Quiso el destino, o sea, el frágil apoyo que ha fraguado —cimentado en la apariencia enérgica y energética, en la capacidad resolutiva, en el chantaje a las instituciones y en el agotamiento de los plazos— que ni ganase ni perdiese, sino todo lo contrario. Que se aplazase la decisión.
No es para él una solución terrible. Tampoco óptima. Es mucho peor que buena, pues el hecho de que distintos grupos se concitaran en su contra, antes siquiera de votar, le augura más dificultades. No tanto en la calle, que empieza a someterse a su deje seductor autoritario y canalla, cuanto en Westminster, donde suscita, como su predecesora May, coaliciones negativas.
Este presunto empate beneficia sobre todo a la Unión, porque certifica que los problemas para acordar una salida pactada siempre caen del lado británico. Que los 27 no pueden exhibir ni más paciencia, ni más flexibilidad, ni más alternativas. Y así, que en la inevitable subasta de culpabilizaciones mutuas en caso de retirada sin acuerdo y caótica, las piedras pesadas cuelgan de la mochila del insolente experiodista.
Hasta que todo eso se decante en las próximas horas, sin embargo, van asentándose tres certezas.

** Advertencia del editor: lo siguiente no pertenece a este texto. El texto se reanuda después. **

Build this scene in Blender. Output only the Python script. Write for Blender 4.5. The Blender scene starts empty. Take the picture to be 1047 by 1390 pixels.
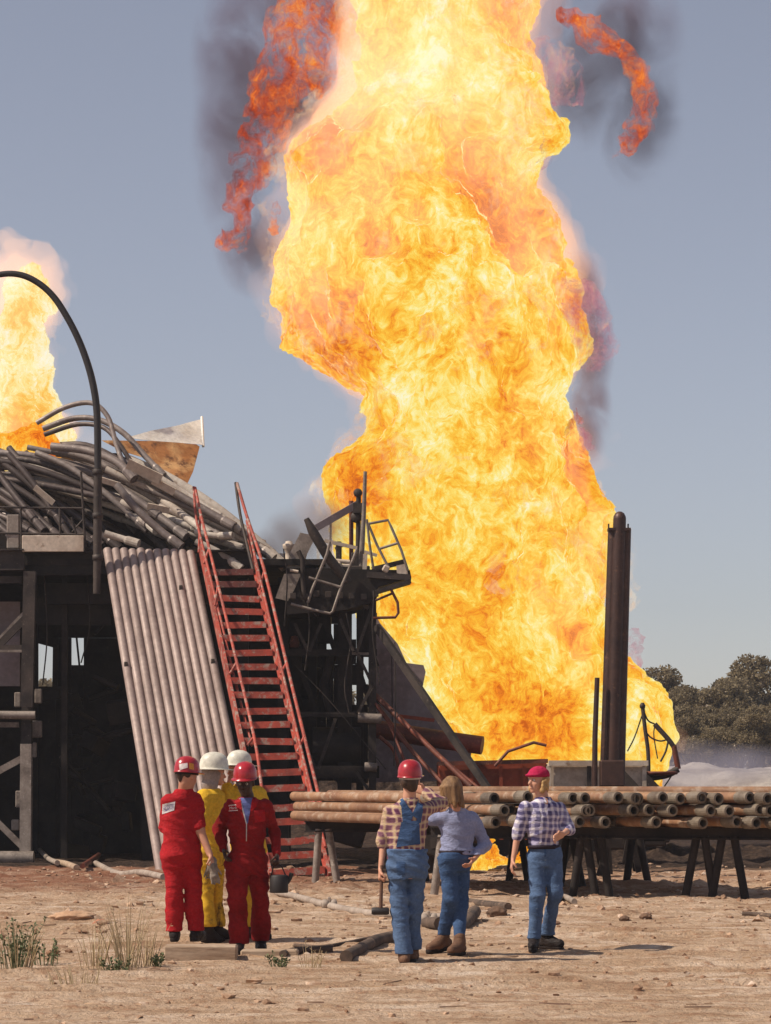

Una, que al Reino Unido le es muy difícil decidir, pese a gozar de procesos de construir consensos más livianos que los europeos. Dos, que por eso mismo y por su cutre historia en los últimos años, aparece como un socio poco fiable para compartir cualquier aventura. Y tres, que si un día quisiera volver, tendrá que ser tras renunciar solemnemente a todo desafío chovinista.